Kathy Gibson is at SAP Now in Sandton – Those companies more than 20 years old are the ones that are going to be disrupted.
“When they talk about disruption, they are talking about us,” says Stephen Green, chief technology officer of Dimension Data Middle East & Africa.
The digital tornado we see now is set to intensify, he says. “It’s difficult to predict where a tornado will touch down.”
Despite this, there are some technologies that are fundamentally changing the way we do business, Green adds.
“What we know, what we see with our customers around the world, is that disruption is a reality. And every business has to reinvent the way they do business.
“And this is not about an upgrade: it’s about turning around and going in the opposite direction.”
Dimension Data recommends that its customers rethink the business processes within its organisation,
Following this, they should integrate supplier, partner and customer ecosystem.
Next is a need to personalise the customer experience; and then the provision of new digital products and services.

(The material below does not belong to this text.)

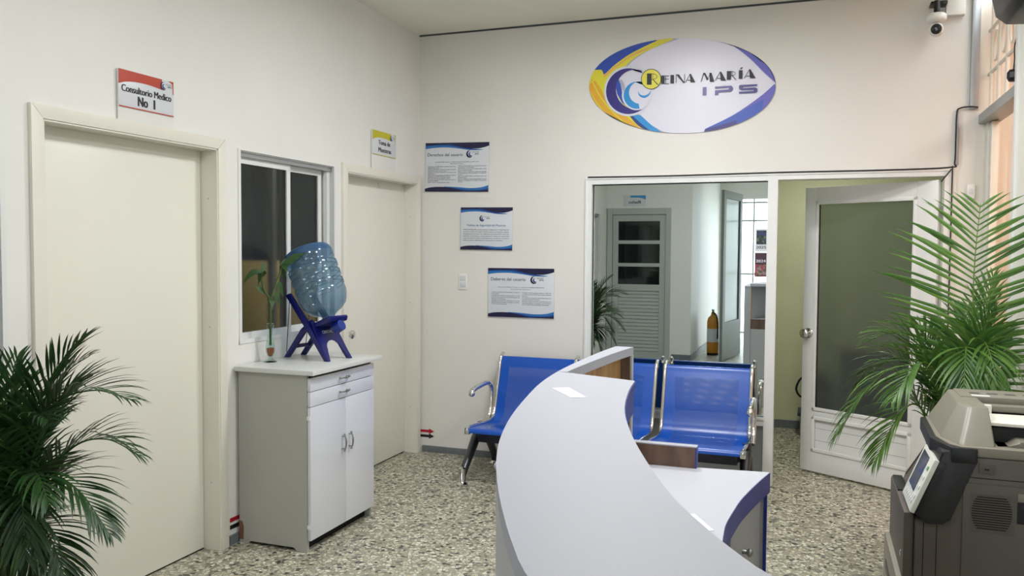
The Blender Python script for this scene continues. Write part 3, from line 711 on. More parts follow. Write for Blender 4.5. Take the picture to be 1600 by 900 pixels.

The final step is to create new and disruptive business models.
“We tell our customers that the first step is to eliminate their legacy infrastructure; and to map their route towards a digital infrastructure fabric.
“The platform is the future: the quicker you get there, the quicker you can introduce new things in the organisation.”
Micro services and APIs are the new focus for IT as context-based applications break down monoliths to extract business value.
“Take the first step: the best way to avoid being disrupted is to disrupt yourself.”
Green adds that businesses have to develop new ways of thinking about work and using new metrics to measure what they are doing.
The majority of CEOs, however, have no clear success metric to measure what they are doing – and this could doom transformation to failure.